» **DATA SEGMENT**
§

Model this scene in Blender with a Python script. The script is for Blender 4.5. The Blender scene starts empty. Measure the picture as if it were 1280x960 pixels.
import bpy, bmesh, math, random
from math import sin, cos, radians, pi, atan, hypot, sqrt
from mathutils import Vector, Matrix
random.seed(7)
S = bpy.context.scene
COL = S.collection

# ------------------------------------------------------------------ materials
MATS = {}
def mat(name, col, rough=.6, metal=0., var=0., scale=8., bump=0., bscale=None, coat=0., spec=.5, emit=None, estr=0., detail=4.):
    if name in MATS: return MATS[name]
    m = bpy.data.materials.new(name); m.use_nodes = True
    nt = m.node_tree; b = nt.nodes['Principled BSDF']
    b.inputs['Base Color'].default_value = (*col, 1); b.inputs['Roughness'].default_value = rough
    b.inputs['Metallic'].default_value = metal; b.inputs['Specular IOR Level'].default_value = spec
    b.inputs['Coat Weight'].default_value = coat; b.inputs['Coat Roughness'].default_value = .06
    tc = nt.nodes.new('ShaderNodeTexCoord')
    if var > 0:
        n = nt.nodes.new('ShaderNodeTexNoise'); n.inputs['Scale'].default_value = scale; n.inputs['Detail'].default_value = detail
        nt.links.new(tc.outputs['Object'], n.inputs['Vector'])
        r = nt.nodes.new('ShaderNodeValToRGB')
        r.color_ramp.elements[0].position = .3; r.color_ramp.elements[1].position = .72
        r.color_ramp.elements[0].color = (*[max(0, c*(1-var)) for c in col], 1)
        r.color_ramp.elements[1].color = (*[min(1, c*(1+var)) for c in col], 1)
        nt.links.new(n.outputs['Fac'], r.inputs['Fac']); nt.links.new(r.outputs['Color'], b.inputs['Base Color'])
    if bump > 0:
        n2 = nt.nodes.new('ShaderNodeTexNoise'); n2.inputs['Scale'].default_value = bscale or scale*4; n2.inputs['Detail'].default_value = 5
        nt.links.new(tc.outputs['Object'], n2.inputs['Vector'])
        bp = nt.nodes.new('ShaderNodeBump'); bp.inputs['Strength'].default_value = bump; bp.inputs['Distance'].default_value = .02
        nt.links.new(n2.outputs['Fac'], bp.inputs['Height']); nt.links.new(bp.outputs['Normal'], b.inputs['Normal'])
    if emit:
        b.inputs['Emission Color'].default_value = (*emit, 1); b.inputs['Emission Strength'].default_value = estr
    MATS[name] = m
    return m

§

Please repeat the material above, word for word and in full.

Model this scene in Blender with a Python script. The script is for Blender 4.5. The Blender scene starts empty. Measure the picture as if it were 1280x960 pixels.
import bpy, bmesh, math, random
from math import sin, cos, radians, pi, atan, hypot, sqrt
from mathutils import Vector, Matrix
random.seed(7)
S = bpy.context.scene
COL = S.collection

# ------------------------------------------------------------------ materials
MATS = {}
def mat(name, col, rough=.6, metal=0., var=0., scale=8., bump=0., bscale=None, coat=0., spec=.5, emit=None, estr=0., detail=4.):
    if name in MATS: return MATS[name]
    m = bpy.data.materials.new(name); m.use_nodes = True
    nt = m.node_tree; b = nt.nodes['Principled BSDF']
    b.inputs['Base Color'].default_value = (*col, 1); b.inputs['Roughness'].default_value = rough
    b.inputs['Metallic'].default_value = metal; b.inputs['Specular IOR Level'].default_value = spec
    b.inputs['Coat Weight'].default_value = coat; b.inputs['Coat Roughness'].default_value = .06
    tc = nt.nodes.new('ShaderNodeTexCoord')
    if var > 0:
        n = nt.nodes.new('ShaderNodeTexNoise'); n.inputs['Scale'].default_value = scale; n.inputs['Detail'].default_value = detail
        nt.links.new(tc.outputs['Object'], n.inputs['Vector'])
        r = nt.nodes.new('ShaderNodeValToRGB')
        r.color_ramp.elements[0].position = .3; r.color_ramp.elements[1].position = .72
        r.color_ramp.elements[0].color = (*[max(0, c*(1-var)) for c in col], 1)
        r.color_ramp.elements[1].color = (*[min(1, c*(1+var)) for c in col], 1)
        nt.links.new(n.outputs['Fac'], r.inputs['Fac']); nt.links.new(r.outputs['Color'], b.inputs['Base Color'])
    if bump > 0:
        n2 = nt.nodes.new('ShaderNodeTexNoise'); n2.inputs['Scale'].default_value = bscale or scale*4; n2.inputs['Detail'].default_value = 5
        nt.links.new(tc.outputs['Object'], n2.inputs['Vector'])
        bp = nt.nodes.new('ShaderNodeBump'); bp.inputs['Strength'].default_value = bump; bp.inputs['Distance'].default_value = .02
        nt.links.new(n2.outputs['Fac'], bp.inputs['Height']); nt.links.new(bp.outputs['Normal'], b.inputs['Normal'])
    if emit:
        b.inputs['Emission Color'].default_value = (*emit, 1); b.inputs['Emission Strength'].default_value = estr
    MATS[name] = m
    return m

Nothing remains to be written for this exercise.